The guidance does not require educators to discuss these topics, but is meant to be a framework to meet state standards on health education.

While LGBTQ activists applauded the new guidelines, many parents and teachers raised strong objections about them. 

Critics compiled a 700-page document claiming the new public school guidelines violate parental rights and unnecessarily exposes young children to adult topics that should be discussed at home instead. 

The guidelines encourage teachers to tell kindergarten students that they could be transgender. 

"The goal is not to cause confusion about the gender of the child but to develop an awareness that other expressions exist," they say. 

The material becomes more sexually explicit as the children get older. Teachers may discuss masturbation with middle schoolers and puberty with transgender teens. 

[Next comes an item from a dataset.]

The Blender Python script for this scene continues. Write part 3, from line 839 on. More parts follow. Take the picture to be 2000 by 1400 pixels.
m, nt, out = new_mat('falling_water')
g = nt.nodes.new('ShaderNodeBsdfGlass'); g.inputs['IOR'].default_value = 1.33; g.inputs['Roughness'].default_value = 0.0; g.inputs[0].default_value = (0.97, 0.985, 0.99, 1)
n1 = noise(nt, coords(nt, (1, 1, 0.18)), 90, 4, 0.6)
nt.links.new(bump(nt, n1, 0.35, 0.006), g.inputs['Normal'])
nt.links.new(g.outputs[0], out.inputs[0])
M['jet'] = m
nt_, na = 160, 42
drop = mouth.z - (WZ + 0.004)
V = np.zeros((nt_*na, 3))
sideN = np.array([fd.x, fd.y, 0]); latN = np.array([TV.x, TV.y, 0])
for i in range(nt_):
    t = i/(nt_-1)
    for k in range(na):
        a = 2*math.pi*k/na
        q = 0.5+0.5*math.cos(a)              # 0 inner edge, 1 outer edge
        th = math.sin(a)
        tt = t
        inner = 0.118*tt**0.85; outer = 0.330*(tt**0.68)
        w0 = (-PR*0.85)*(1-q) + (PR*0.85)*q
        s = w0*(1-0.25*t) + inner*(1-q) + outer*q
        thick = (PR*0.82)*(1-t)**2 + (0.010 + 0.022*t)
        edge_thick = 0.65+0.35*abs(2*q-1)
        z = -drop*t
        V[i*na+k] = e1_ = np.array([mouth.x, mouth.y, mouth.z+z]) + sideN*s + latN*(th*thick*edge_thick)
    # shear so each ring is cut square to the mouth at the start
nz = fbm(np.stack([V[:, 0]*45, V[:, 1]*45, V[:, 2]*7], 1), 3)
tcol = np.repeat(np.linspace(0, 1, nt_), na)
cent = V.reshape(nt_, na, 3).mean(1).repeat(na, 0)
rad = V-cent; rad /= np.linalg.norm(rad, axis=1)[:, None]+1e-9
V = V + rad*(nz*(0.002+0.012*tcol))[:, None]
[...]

The goal is to create "an environment that is inclusive and challenges binary concepts about gender."

California State Board of Education President Linda Darling-Hammond said, "We're on a careful trajectory here not to be introducing things as though they are endorsed in some way."

But that has done little to assuage the fears of concerned parents and teachers. 

"It's just scary what they are going to be teaching. It's pornography," said Patricia Reyes during a hearing in Sacramento Wednesday. "If this continues, I'm not sending them to school."

More than 120 people came from all over California to attend the meeting. Approximately 200 protestors were outside. 

"Not everything under the sun needs to be taught to our kids, with no moral judgment," Greg Burt, director of the California Family Council told the Sacramento Bee

California leaders also considered including a book that depicts cartoon illustrations of genitalia along with descriptions about what sexual intercourse is. 

That textbook was meant for kindergarteners, but the education board decided not to include it in its guidelines, the Bee reports. 

An earlier draft of the guidelines also suggested high schoolers learn about sodomy, bondage, and other sexual activities. This material is not included in the guidelines. 

The Bee reported that students can opt-out of these lessons but are required to learn about gender identity and LGBTQ social issues.